▶ [Problem details]: Exactly the lines from the one with "Recreate this scene" to the one with "RV = (S_, -C_); VV = (C_, S_)", both included, are to be printed again; leave out the rest.

▶ [Data entries]:
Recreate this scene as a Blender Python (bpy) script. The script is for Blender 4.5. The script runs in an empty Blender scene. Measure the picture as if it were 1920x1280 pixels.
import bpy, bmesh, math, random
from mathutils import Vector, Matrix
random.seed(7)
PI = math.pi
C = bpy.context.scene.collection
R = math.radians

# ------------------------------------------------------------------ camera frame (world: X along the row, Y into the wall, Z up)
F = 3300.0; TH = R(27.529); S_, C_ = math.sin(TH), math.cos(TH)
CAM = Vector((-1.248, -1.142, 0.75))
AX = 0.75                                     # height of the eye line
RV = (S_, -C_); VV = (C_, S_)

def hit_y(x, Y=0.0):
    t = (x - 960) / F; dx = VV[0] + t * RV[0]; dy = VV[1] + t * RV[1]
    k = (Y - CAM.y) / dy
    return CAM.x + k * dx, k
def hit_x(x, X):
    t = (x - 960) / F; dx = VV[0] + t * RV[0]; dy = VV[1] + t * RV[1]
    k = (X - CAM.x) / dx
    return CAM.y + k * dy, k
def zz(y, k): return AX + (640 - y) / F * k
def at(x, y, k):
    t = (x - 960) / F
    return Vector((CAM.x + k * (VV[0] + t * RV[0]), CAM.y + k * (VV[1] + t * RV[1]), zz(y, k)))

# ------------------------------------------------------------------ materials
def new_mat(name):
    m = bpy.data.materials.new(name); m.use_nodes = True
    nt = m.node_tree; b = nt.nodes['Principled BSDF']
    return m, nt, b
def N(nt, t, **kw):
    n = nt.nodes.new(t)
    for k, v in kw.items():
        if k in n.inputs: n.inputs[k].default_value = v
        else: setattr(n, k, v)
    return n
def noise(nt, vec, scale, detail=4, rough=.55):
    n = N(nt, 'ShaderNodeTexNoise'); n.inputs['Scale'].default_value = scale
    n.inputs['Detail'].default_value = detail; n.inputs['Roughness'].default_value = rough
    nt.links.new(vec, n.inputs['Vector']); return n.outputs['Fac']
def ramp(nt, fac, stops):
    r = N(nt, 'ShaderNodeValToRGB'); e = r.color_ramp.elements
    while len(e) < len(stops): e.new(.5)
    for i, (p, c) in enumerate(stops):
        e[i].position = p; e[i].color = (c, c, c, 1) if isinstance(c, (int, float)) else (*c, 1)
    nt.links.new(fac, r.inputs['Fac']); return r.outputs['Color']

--

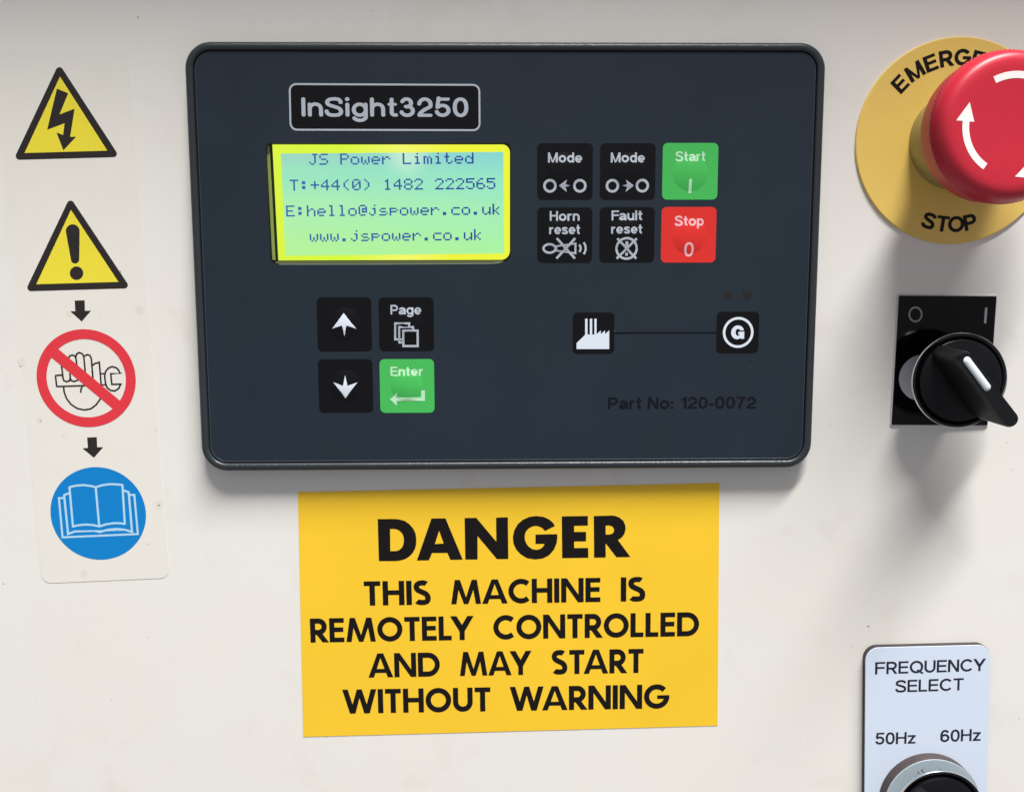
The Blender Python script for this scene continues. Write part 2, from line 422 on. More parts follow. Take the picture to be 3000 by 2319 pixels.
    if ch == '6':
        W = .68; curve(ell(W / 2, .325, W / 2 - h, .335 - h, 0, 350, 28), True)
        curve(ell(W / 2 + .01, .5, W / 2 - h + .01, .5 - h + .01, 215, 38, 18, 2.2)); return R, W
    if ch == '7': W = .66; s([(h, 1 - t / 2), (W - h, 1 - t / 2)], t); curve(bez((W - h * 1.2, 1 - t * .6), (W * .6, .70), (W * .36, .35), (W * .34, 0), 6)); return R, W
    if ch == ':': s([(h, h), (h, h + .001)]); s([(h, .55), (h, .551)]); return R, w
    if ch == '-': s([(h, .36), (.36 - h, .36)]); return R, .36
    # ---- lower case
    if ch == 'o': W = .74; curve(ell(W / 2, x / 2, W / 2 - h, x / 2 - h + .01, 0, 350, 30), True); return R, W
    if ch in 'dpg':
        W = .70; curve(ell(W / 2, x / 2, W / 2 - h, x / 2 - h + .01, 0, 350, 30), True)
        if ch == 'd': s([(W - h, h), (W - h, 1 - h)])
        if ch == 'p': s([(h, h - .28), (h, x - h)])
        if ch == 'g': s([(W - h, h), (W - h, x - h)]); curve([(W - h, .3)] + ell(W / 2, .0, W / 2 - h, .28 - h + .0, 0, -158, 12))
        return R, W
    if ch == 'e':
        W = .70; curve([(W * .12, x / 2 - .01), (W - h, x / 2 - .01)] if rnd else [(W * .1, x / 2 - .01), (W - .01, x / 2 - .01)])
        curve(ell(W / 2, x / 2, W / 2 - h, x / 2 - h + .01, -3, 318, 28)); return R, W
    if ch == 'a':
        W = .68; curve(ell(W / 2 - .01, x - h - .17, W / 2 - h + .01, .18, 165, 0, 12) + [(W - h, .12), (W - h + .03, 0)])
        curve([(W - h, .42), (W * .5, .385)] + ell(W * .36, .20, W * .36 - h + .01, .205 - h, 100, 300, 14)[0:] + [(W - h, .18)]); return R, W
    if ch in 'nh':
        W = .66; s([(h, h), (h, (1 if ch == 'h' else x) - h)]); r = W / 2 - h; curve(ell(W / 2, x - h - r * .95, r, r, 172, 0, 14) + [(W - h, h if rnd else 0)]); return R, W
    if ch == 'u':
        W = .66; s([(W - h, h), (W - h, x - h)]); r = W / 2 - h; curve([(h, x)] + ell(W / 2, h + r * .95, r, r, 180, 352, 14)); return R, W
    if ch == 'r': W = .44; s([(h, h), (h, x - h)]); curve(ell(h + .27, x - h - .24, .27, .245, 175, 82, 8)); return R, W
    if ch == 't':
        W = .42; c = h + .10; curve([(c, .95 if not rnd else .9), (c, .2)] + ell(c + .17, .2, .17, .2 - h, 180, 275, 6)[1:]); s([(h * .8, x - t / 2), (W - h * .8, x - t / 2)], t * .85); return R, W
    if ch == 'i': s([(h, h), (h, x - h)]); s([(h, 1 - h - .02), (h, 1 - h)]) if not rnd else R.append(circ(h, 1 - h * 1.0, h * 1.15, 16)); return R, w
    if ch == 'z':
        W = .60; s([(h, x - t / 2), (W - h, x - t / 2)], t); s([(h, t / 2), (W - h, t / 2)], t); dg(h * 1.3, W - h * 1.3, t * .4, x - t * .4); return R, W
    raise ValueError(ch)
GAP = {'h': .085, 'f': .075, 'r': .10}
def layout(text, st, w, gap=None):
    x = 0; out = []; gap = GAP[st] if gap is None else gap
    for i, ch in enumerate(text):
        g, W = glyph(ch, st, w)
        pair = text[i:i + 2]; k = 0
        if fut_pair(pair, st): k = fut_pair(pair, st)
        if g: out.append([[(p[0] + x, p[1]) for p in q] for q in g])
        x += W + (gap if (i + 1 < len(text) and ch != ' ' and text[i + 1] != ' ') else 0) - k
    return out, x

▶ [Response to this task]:
Recreate this scene as a Blender Python (bpy) script. The script is for Blender 4.5. The script runs in an empty Blender scene. Measure the picture as if it were 1920x1280 pixels.
import bpy, bmesh, math, random
from mathutils import Vector, Matrix
random.seed(7)
PI = math.pi
C = bpy.context.scene.collection
R = math.radians

# ------------------------------------------------------------------ camera frame (world: X along the row, Y into the wall, Z up)
F = 3300.0; TH = R(27.529); S_, C_ = math.sin(TH), math.cos(TH)
CAM = Vector((-1.248, -1.142, 0.75))
AX = 0.75                                     # height of the eye line
RV = (S_, -C_); VV = (C_, S_)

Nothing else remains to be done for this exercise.